Was bedeutet das nun für die Stärken und Schwächen in der Quartiersentwicklung?
Claudia Nutz, Geschäftsführerin von Nutzeffekt, einem Beratungsunternehmen in der Stadtentwicklung: "Die Frage ist, wer für die Quartiersentwicklung zuständig ist, die jeweilige Stadt oder ein Bauträger?" Projekte seien dann am schlechtesten, wenn Verwaltung und Entwicklung unterschiedliche Ziele verfolgen. Nutz: "Es ist schwierig, über Stadtplanung und Bebauungsplan für die nächsten 10 oder 20 Jahre alles festzuzurren. Da sind offene Projekte besser, die nicht ein enges Konzept bekommen haben."
Es braucht die Menschen für Quartiere
Ein Hauptproblem in der Quartiersentwicklung: Es brauche Menschen, die mitgehen, ergänzt Hannes Horvath von der Hand GmbH, einem Unternehmen für nachhaltige Stadt- und Projektentwicklung. Vor allem, wenn mehr als 100 Personen beteiligt sind. "Es ist schwierig, die Politik und alle Stakeholder an Bord zu bekommen", sagt Horvath. "Wir sollten weniger, dafür intelligenter bauen." Ein Hebel dafür könnte die Alltagsökonomie sein. Horvath: "Wir müssen uns auf die Bedürfnisse konzentrieren. Die Bauordnung in Wien geht etwa davon aus, dass das Klima konstant bleibe, das stimmt aber nicht, es ändert sich." Alle müssten Stadtentwicklung neu denken.
"Für die Politik wird die größte Herausforderung sein, die Regelwerke anzupassen und sinnvoll zu reduzieren", erklärt Horvath. Ein konkretes Beispiel hierfür ist die grundsätzliche Konfiguration der Stadt nach der Bauordnung, mit Mindestabständen, Dichten, Belichtungsthemen etc. Man müsse aber im übertragenen Sinn ein Haus von unten aufbauen und nicht oben alles den Spezialisten überlassen.
Noch etwas stößt dem Experten sauer auf: Die Immobilienbranche sei in den vergangenen zwei Jahrzehnten zu einem Akteur der Finanzindustrie geworden: "Es wurde für Fonds, Anleger und Pensionskassen gebaut, nicht für die Nutzer und deren Bedürfnisse. Das war eine Fehlentwicklung."

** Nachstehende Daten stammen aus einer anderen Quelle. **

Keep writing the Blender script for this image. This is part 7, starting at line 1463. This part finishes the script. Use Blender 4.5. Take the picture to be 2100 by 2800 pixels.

Expertin Claudia Nutz führt noch eine Herausforderung an: "Quartiersentwicklung im Bestand wird ein riesiges Thema, das ist viel komplexer und schwieriger als der Neubau. Dafür braucht es auch die öffentliche Hand."
Voraussetzungen für Quartiersentwicklungen sind unterschiedlich
Die Voraussetzungen sind dabei durchaus unterschiedlich. So sei die Stadtstruktur beispielsweise von Barcelona auf Freiräume ausgelegt, in Wien sei es umgekehrt. "In Wien gab es in den vergangenen 100 Jahren keine Wärmeperioden. Das ist jetzt anders, deshalb sollten wir Wien wie Kairo planen, mit engen Gassen, und auch das Thema Versiegelung ernst nehmen." Es müssten in der Quartiersentwicklung künftig Dinge gelöst werden, die über ein einzelnes Objekt nicht zu machen sind.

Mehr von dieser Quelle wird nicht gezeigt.